Via Art Knowledge News comes word of a Poets on Painters exhibit at the Ulrich Museum of Art at Wichita State University in Wichita, Kansas. This exhibit pairs up 20 contemporary artists with 20 contemporary poets, placing the words of the poet next to each work.

I’ve been struck recently by the strength of the intersection between poetry and the visual arts. A friend passed on to me Poets on Painters: Essays on the Art of Painting by 20th Century Poets, edited by J.D. McClatchy. McClatchy’s collection contains art criticism by such poets as Wallace Stevens, William Butler Yeats, W.H. Auden, and Randall Jarrell, but the prose of each selection approaches poetry in level of sensibility as well as turn of phrase. (For the Road, by Jack Yeats, brother of W.B. Yeats, is above.)
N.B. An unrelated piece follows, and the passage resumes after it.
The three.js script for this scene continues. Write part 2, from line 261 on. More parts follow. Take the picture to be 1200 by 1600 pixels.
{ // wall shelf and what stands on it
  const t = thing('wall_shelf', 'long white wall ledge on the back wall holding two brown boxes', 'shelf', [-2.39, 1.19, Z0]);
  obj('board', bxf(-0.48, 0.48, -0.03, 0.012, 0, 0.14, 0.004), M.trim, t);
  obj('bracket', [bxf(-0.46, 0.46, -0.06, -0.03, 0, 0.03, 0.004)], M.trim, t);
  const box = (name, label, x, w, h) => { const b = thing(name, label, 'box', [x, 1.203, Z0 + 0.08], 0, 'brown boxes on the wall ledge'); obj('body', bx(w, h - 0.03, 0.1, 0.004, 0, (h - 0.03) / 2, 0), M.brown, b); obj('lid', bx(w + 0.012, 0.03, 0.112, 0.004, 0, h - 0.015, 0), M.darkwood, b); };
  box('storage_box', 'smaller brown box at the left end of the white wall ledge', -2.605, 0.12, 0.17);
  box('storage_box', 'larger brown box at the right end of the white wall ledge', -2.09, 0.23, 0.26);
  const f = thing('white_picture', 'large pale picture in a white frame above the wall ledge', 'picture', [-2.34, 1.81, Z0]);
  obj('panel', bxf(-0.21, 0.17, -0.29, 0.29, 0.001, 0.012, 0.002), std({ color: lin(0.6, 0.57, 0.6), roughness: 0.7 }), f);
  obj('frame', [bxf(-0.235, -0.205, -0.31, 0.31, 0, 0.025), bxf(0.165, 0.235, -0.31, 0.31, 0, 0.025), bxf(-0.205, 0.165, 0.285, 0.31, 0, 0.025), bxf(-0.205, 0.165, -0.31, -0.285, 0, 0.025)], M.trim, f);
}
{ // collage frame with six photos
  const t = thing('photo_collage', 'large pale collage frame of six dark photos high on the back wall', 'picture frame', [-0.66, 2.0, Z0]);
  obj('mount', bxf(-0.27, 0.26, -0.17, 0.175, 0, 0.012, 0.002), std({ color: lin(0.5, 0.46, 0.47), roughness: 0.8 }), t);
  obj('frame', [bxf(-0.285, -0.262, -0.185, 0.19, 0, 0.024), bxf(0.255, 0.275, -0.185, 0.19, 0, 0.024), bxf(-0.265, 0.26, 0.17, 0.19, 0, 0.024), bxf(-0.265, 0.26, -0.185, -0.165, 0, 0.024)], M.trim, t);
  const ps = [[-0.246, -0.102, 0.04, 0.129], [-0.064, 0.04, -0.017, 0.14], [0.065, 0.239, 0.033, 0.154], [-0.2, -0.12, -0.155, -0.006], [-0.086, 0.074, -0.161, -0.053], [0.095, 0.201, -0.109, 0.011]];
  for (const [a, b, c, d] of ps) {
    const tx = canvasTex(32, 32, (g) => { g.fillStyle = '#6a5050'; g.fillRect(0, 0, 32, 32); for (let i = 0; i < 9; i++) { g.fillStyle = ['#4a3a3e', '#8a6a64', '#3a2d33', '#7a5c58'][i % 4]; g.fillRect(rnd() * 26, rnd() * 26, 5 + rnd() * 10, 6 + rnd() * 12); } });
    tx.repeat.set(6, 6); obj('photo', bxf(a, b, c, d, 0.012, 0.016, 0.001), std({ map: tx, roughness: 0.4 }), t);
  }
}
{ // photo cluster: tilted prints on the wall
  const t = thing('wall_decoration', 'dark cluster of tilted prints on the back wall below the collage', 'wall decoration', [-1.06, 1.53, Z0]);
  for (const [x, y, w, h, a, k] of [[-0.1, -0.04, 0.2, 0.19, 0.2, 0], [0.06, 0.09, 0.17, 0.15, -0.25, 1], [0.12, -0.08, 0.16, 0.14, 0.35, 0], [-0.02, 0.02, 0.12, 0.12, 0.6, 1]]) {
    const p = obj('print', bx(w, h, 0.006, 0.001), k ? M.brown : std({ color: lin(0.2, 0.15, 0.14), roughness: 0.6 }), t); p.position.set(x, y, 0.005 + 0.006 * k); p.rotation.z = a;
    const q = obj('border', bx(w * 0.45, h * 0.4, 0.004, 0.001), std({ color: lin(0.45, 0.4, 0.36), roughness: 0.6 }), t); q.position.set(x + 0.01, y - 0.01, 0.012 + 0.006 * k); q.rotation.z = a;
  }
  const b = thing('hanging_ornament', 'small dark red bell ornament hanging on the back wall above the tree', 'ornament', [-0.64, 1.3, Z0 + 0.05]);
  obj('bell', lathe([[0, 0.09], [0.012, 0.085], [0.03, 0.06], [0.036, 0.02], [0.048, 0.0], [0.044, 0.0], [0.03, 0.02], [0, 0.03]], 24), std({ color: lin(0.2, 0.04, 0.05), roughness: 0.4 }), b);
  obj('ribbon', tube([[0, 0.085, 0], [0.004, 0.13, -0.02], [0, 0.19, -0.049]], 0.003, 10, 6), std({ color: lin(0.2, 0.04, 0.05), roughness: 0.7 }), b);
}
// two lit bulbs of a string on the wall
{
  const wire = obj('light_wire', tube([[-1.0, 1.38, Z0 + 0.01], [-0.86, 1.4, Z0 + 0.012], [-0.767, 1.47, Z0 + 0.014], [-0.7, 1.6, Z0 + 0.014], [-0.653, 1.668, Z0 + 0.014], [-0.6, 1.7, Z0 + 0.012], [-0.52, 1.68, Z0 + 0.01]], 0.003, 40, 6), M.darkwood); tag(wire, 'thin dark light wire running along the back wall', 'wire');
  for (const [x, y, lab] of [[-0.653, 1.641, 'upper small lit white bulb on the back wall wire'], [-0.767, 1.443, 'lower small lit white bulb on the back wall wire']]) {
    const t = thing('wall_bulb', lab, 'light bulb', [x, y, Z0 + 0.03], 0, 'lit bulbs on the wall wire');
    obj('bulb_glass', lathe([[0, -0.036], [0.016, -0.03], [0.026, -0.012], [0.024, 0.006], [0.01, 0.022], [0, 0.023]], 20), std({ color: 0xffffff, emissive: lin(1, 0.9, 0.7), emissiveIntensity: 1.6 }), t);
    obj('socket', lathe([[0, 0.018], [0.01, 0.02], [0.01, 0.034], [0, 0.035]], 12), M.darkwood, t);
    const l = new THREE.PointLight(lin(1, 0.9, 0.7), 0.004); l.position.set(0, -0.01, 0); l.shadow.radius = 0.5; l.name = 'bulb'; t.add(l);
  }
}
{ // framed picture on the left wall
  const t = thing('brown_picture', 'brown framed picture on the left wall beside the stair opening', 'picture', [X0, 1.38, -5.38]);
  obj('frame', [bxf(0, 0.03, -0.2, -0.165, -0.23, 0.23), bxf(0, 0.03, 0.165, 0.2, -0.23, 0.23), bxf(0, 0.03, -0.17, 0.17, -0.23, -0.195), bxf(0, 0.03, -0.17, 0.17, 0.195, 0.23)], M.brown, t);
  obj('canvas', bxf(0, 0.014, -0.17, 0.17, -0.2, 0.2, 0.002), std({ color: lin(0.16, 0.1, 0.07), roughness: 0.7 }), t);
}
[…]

William Carlos Williams’ appreciation of American folk art painted “in the American grain” placed folk art in a new light for me. D.H. Lawrence’s lust for the lusty in modern art reminded me of Samuel Taylor Coleridge’s lectures on Shakespeare’s Hamlet: you come away knowing more about Lawrence and Coleridge than about modern art and Hamlet. Stevens’ essay contains the same precise, complex thinking found in his poetry. “The world about us would be desolate except for the world within us,” Stevens says. “There is the same interchange between these two worlds that there is between one art and another, migratory passings to and fro, quickenings, Promethean liberations and discoveries.” Stevens and the other poet-critics in this collection help capture these Promethian sparks of insight into art so that lesser minds such as mine can only marvel and learn.

At the heart of this interchange between poetry and paint is envy. “The writer will always envy the painter,” James Merrill begins his essay. “And not the writer alone; it is the rare person who can look at anything for more than a few seconds without turning to language for support, so little does he believe his eyes.” Merrill sees the envy flowing one way, but so many painters have looked to literature for inspiration (even Michelangelo wrote poetry), that it’s clear that the feeling seems very, very mutual.

1 comment:

Unknown said...

Hi there, I was wondering if you could help me. I am looking for a print of For the Road by Jack B Yeats and I can't find any sellers anywhere that do it. In fact, this image above is the only one I could find online. Do you know who I would contact to get a print? Any help would be appreciated.